Tuesday, July 12, 2016

risk and uncertainty

A century ago, an economist named Frank Knight wrote a book on "Risk and Uncertainty", where by "risk" he meant what economists generally alternate between calling "risk" and "uncertainty" today and by "uncertainty" he meant something economists haven't given as much attention in the past seventy years, but have tended to call "ambiguity" when they do.[1]  The distinction is how well the relevant ignorance can be quantified; a coin toss is "risky", rather than "ambiguous", because we have pretty high confidence that the "right" probability is 50%, while the possibility of a civil war in a developed nation in the next ten years is perhaps better described as "ambiguous".  Here is a link to the wikipedia page on the Ellsberg paradox.  Weather in the next few days would have been "ambiguous" when Knight wrote, but was becoming risky, and is well quantifiable these days.

Perhaps one of the reasons the study of ambiguity fell out of favor, and has largely stayed there for more than half a century since then,[2] is that a strong normative case for the assignment of probabilities to events was developed around World War II; in short, there is a set of appealing assumptions about how a person would behave that imply that they would act so as to maximize "expected utility", where "utility" is a real-valued function of the outcome of the individual's actions and "expected" means some kind of weighted average over possible outcomes.  In perhaps simpler terms, if a reasonably intelligent person who understands the theorem were presented with actions that person had taken that were not all consistent with expected utility maximization, that person would probably say, "Yeah, I must have made a mistake in one of those decisions," though it would probably still be a matter of taste as to which of the decisions was wrong.

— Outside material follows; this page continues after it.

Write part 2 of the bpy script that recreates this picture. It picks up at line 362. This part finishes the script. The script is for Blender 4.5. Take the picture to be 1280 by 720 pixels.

To be a bit more concrete, suppose an entrepreneur is deciding whether or not to build a factory.  The factory is likely to be profitable under some scenarios and unprofitable under others, and the entrepreneur will not know for sure which will obtain; if certain risks are likelier than some threshold, though, building the factory will have been a bad idea, and if they're less likely, than it will have been a good idea.  Whether or not the factory is built, then, implies at least a range of probabilities that the entrepreneur must impute to the risks; an entrepreneur making other decisions that are bad for any of those probabilities is making a mistake somewhere, such that changing multiple decisions guarantees a better outcome, though which decision(s) should be changed may still be up for debate (or reasoned assessment).  The rejoinder, then, to the assertion that a probability can't be put on a particular event, is that often probabilities are, at least implicitly, being put on unquantifiable events; it is certainly not necessarily the case that the best way to make those decisions is to start by trying to put probabilities on the risks, but it probably is worth trying to make sure that there is some probabilistic outlook that is consistent with the entire schedule of decisions, and, if there isn't, to consider which decisions are likely to be in error.[3]

There is a class of situations, though, in which something that resembles "ambiguity aversion" makes a lot of sense, and that is being asked to (in some sense) quote a price for a good in the face of adverse selection.  If, half an hour after a horse race, you remark to someone "the favored horse probably won," and she says, "You want to bet?", then, no, you don't.  In general, I should suppose that other people have some information that I don't, and if I expect that they have a lot of information that I don't, then my assessment of the value of an item or the probability of an event may be very different if I condition on some of their information than if I don't; if I set a price at which I'm willing to sell, and can figure out from the fact that someone is willing to buy at that price that I shouldn't have sold at that price, I'm setting the price too low, even if it's higher than I initially think is "correct".

In a lot of contexts in which people seem to be avoiding "ambiguity", this may well fit a model of a certain willingness to accept other's probability assessments; e.g. I'm not willing to bet at any price on a given proposition, because, conditional on others' assessments, my assessment is very close to theirs.


[1] There's a nonzero chance that I have his terms backward, but that nonzero chance is hard to quantify; in any case, the concepts here are what they are, and I'll try to keep my own terminology mostly consistent with itself.

[2] I'm pretty sure Pesendorfer and/or Gul, both of whom I believe are or were at Princeton, have produced some models since the turn of the millennium attempting to model "ambiguity aversion", and I should probably read Stauber (2014): "A framework for robustness to ambiguity of higher-order beliefs," International Journal of Game Theory, 43(3): 525--550.  This isn't quite my field.

[3] In certain institutional settings, certain seemingly unquantifiable events may be very narrowly pinned down; I mostly have in mind events that are tied to options markets.  If a company has access to options markets on a particular event, it is likely that there is a probability above which not buying (more) options is a mistake, and another below which not selling (more) options is a mistake, and those probabilities may well be very close to each other.  If you think you should build a factory, and the options-implied probability suggests you shouldn't, buying the options instead might strictly dominate building the factory; if you think you shouldn't and the market thinks you should, your best plan might be to build the factory and sell the options.